## [WRITTEN INSTRUCTION]
Among the entries that follow, the required portion opens with the line containing "Write part 2" and closes with the line containing "office_window(2, 0.345, 1.95, '')". Give that portion again exactly, and nothing else.

## [RAW DATA]
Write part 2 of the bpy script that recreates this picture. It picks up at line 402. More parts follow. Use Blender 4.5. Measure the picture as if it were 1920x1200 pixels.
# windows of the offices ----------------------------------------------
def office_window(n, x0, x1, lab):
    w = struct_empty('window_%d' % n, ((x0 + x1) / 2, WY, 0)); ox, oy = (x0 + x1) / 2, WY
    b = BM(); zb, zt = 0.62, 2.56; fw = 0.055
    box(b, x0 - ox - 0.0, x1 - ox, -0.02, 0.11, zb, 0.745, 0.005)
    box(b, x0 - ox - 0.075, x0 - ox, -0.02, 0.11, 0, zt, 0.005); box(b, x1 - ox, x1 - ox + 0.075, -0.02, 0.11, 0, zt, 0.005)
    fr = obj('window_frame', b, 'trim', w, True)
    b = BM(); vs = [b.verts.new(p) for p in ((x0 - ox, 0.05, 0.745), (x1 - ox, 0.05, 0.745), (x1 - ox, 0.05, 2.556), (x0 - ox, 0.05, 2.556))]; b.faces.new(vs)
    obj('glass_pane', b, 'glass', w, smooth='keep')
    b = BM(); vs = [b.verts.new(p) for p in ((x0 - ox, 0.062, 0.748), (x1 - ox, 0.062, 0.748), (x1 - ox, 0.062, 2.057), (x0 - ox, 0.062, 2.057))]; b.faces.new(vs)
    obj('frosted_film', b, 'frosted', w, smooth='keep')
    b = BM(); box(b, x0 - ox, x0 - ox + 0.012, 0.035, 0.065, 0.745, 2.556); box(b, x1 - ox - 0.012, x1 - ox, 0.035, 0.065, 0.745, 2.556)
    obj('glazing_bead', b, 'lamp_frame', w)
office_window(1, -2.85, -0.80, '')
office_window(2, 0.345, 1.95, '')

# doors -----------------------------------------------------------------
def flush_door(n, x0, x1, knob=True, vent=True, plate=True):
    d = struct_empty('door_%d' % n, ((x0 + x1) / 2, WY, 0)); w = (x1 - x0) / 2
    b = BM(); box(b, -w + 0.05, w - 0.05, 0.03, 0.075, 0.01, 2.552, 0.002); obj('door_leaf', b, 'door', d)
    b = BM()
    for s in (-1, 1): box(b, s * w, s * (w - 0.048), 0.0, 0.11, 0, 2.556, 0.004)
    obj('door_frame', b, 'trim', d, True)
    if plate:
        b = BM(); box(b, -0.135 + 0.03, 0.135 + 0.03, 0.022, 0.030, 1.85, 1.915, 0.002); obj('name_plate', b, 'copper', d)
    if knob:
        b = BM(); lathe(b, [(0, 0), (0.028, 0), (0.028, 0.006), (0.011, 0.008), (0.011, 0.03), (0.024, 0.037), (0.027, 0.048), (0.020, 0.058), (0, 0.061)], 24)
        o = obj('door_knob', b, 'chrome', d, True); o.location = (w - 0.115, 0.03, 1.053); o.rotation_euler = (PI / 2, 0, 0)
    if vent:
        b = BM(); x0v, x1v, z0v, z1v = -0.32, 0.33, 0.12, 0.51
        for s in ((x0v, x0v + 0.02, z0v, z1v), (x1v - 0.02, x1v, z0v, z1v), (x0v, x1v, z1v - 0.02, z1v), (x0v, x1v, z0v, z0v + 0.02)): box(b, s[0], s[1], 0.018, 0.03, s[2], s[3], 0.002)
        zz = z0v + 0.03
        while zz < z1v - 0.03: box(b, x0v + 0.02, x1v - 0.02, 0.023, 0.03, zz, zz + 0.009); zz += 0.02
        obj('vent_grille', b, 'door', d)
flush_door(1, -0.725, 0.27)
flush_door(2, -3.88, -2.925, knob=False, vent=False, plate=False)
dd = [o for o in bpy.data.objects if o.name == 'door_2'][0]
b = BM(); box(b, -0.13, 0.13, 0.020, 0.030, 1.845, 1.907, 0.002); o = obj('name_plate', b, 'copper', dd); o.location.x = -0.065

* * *

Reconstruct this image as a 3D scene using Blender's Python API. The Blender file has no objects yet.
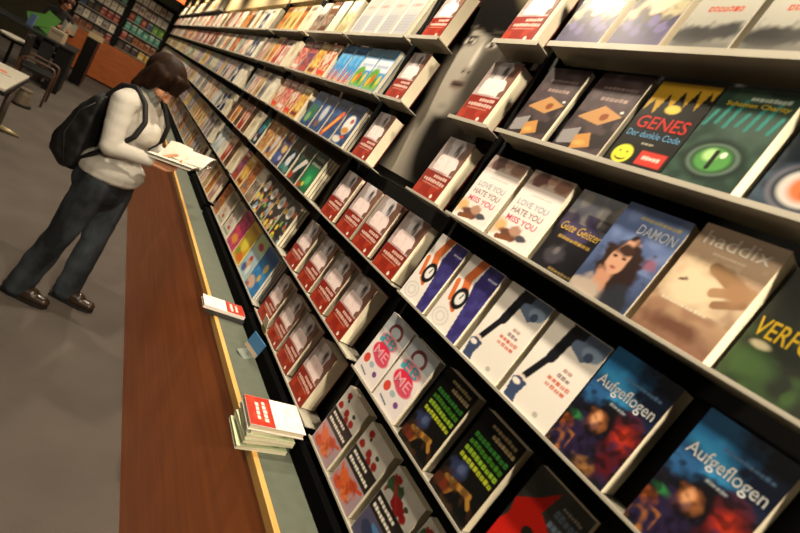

* * *

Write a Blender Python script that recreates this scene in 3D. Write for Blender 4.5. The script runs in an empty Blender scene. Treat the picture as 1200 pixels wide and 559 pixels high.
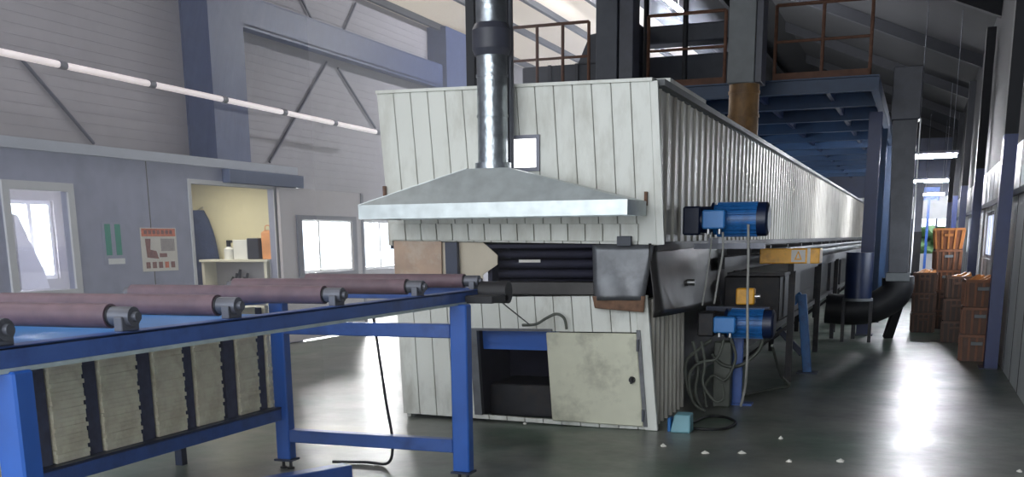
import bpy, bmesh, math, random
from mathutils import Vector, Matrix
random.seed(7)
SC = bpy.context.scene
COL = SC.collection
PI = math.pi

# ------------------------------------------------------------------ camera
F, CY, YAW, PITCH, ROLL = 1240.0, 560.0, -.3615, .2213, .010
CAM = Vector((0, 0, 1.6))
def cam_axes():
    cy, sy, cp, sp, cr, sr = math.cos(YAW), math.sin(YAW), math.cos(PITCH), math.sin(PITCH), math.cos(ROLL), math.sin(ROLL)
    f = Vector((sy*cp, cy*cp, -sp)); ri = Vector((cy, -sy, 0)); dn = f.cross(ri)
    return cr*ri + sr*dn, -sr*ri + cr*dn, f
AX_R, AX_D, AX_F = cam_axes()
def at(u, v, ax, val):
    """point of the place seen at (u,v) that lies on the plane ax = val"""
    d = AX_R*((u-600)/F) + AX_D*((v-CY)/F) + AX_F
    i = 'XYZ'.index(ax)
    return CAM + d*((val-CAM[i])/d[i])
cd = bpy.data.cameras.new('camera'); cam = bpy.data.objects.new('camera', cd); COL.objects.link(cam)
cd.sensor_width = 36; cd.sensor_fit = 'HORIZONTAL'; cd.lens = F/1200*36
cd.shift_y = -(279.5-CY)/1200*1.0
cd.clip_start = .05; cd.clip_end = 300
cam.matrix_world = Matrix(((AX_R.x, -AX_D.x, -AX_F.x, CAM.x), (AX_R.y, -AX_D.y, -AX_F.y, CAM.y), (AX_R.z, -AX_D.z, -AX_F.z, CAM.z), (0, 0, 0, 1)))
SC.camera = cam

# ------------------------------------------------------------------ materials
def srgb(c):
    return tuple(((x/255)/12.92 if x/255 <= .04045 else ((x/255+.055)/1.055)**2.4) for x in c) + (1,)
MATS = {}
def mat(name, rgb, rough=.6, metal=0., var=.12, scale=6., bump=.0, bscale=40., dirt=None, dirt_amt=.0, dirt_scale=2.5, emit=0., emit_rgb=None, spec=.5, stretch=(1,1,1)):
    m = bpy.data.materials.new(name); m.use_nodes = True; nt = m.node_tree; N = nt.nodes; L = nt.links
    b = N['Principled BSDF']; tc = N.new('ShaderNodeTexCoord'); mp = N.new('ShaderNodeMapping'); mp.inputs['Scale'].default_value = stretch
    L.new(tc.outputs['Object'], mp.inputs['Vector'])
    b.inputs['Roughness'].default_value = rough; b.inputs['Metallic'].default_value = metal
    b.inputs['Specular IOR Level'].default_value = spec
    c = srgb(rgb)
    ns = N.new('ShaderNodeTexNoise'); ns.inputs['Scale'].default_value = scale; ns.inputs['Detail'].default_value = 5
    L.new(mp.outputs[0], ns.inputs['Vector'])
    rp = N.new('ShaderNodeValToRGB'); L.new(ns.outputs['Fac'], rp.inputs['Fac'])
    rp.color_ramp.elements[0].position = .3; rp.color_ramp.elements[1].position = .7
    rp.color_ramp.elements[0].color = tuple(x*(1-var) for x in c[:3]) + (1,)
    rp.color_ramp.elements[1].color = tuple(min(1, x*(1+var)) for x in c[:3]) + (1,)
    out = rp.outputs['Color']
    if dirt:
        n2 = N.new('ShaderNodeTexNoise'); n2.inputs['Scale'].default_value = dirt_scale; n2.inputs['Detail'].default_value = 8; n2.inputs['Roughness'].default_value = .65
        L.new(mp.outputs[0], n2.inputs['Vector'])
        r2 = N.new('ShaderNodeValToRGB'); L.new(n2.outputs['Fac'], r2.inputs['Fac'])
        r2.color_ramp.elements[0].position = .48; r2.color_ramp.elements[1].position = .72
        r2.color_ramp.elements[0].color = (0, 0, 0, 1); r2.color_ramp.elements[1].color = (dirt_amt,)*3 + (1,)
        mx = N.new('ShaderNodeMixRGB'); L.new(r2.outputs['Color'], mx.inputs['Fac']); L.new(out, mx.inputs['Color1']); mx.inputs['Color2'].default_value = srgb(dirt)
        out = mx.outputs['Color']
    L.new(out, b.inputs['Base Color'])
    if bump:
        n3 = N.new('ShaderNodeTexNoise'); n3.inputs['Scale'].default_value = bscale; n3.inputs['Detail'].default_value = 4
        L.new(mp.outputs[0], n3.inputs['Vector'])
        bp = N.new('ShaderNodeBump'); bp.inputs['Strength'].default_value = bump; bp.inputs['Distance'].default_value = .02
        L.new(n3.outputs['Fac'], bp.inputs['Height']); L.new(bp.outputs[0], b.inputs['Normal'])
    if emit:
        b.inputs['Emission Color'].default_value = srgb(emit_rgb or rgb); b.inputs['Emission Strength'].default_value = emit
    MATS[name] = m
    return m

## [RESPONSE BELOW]
Write part 2 of the bpy script that recreates this picture. It picks up at line 402. More parts follow. Use Blender 4.5. Measure the picture as if it were 1920x1200 pixels.
# windows of the offices ----------------------------------------------
def office_window(n, x0, x1, lab):
    w = struct_empty('window_%d' % n, ((x0 + x1) / 2, WY, 0)); ox, oy = (x0 + x1) / 2, WY
    b = BM(); zb, zt = 0.62, 2.56; fw = 0.055
    box(b, x0 - ox - 0.0, x1 - ox, -0.02, 0.11, zb, 0.745, 0.005)
    box(b, x0 - ox - 0.075, x0 - ox, -0.02, 0.11, 0, zt, 0.005); box(b, x1 - ox, x1 - ox + 0.075, -0.02, 0.11, 0, zt, 0.005)
    fr = obj('window_frame', b, 'trim', w, True)
    b = BM(); vs = [b.verts.new(p) for p in ((x0 - ox, 0.05, 0.745), (x1 - ox, 0.05, 0.745), (x1 - ox, 0.05, 2.556), (x0 - ox, 0.05, 2.556))]; b.faces.new(vs)
    obj('glass_pane', b, 'glass', w, smooth='keep')
    b = BM(); vs = [b.verts.new(p) for p in ((x0 - ox, 0.062, 0.748), (x1 - ox, 0.062, 0.748), (x1 - ox, 0.062, 2.057), (x0 - ox, 0.062, 2.057))]; b.faces.new(vs)
    obj('frosted_film', b, 'frosted', w, smooth='keep')
    b = BM(); box(b, x0 - ox, x0 - ox + 0.012, 0.035, 0.065, 0.745, 2.556); box(b, x1 - ox - 0.012, x1 - ox, 0.035, 0.065, 0.745, 2.556)
    obj('glazing_bead', b, 'lamp_frame', w)
office_window(1, -2.85, -0.80, '')
office_window(2, 0.345, 1.95, '')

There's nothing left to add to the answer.